岩絵の具は、二つの色を混ぜて別の色を作るという事が、基本的に出来ません。
緑色のグラデーションを5段階で表現したければ、5色必要です。
しかし本物の葉は、花びらと違って立体的ではなく、意外と平坦です。
その為、グラデーションを凝る必要もないので、とりあえず「若葉」、「若葉(左とは別のメーカー)」、「黄緑青」の3色で彩色しました。
また後で、濃淡をつける為に、別の色を追加して彩色するかもしれません。
最初、葉脈も筆で線を引いて描き込みました。
けれど、なんだか漫画チックになってしまい、上塗りして消しました。
黄色いヒマワリの花びらをグラデーションのみで表現したのに、葉だけ葉脈を描くと、アンバランスになったからです。
岩絵の具は彩色に失敗しても、その上から重ね塗りを何度かすれば、リカバリが可能です。
そのおかげで、何度も助かりましたよ。
また、何度も重ね塗りすることで、力強い描写・立体感にもなります(写真じゃ分かりにくいですが)。
左側の大きな葉の濃い色は、黒緑青を使いました。
下の色が薄く、この色は極端に濃い色なので、重ね塗りをしなくても、色が簡単に乗ります。

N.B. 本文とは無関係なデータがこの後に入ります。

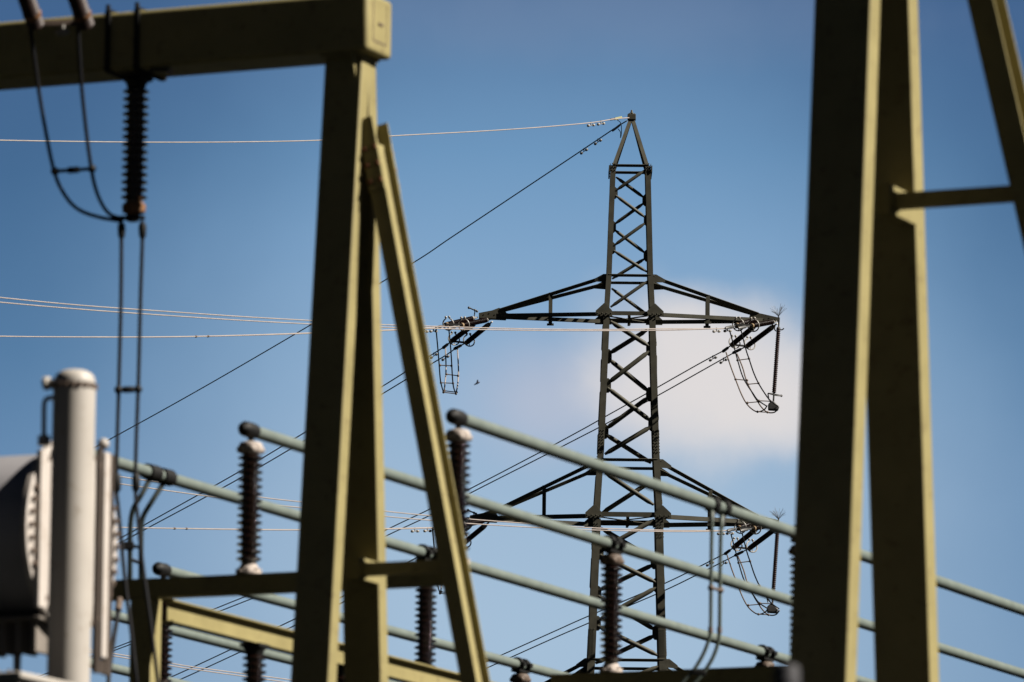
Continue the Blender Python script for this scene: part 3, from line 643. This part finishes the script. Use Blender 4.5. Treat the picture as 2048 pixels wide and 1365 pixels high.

逆に言うと、部分的に失敗しても、ここだけは塗り消すのが難しいです(濃い色の線と線の間隔が、極端に狭いのもネック)。
その為、線一本一本を一発勝負で塗りました。
ここは非常に緊張しましたよ。
大きな葉の濃い部分以外は、たった3色しか使っていないのですが、岩絵の具と混ぜるニカワの温度や濃度で、彩色した際に変化が出るのが不思議です。
不思議ですが、同じ色の再現がしにくいので、逆にやっかいです。
この前の日曜日、日本画教室で彩色したのですが、部屋の温度が低いせいか、溶かしたニカワがすぐにゲル状に固まりました。
まめに電気ホットプレートの上で温め、ニカワを溶かしながら彩色し、ちょっと苦労しました。
冬は、日本画を描くのに不利です。
ニカワの温度管理も大変ですし、着ている衣類(特にウール)の毛が岩絵の具に混じってしまい、着色を邪魔するからです。
温度管理に関しては、暖房器具でなんとかなりますが、エアコンやファンヒーターの無かった大昔は大変だったでしょうね。
私は彩色の際、「面相筆」という細い筆だけを使っています。
たった一本で塗っていたら、筆の毛が殆んど抜けてしまいました。
岩絵の具を塗った表面は、とてもザラザラしています。
その上を筆で塗るというのは、紙やすりの上でこするのに似た感じなので、筆が駄目になっていきます。
その為、新しい面相筆を買いました。
毛は、狸(たぬき)です。
値段も安く、柔らかいので気に入っています。
他には馬や猫、鹿などの毛があります。
いろいろな毛のものを試したのですが、他のものは毛が硬くしっかりしていますが、紙の上で筆の先を自在にあやつりにくかったです。
柔らかい方が私には向いていました。
なんとか年内には、葉の部分をあらかた終わらせたいと思います。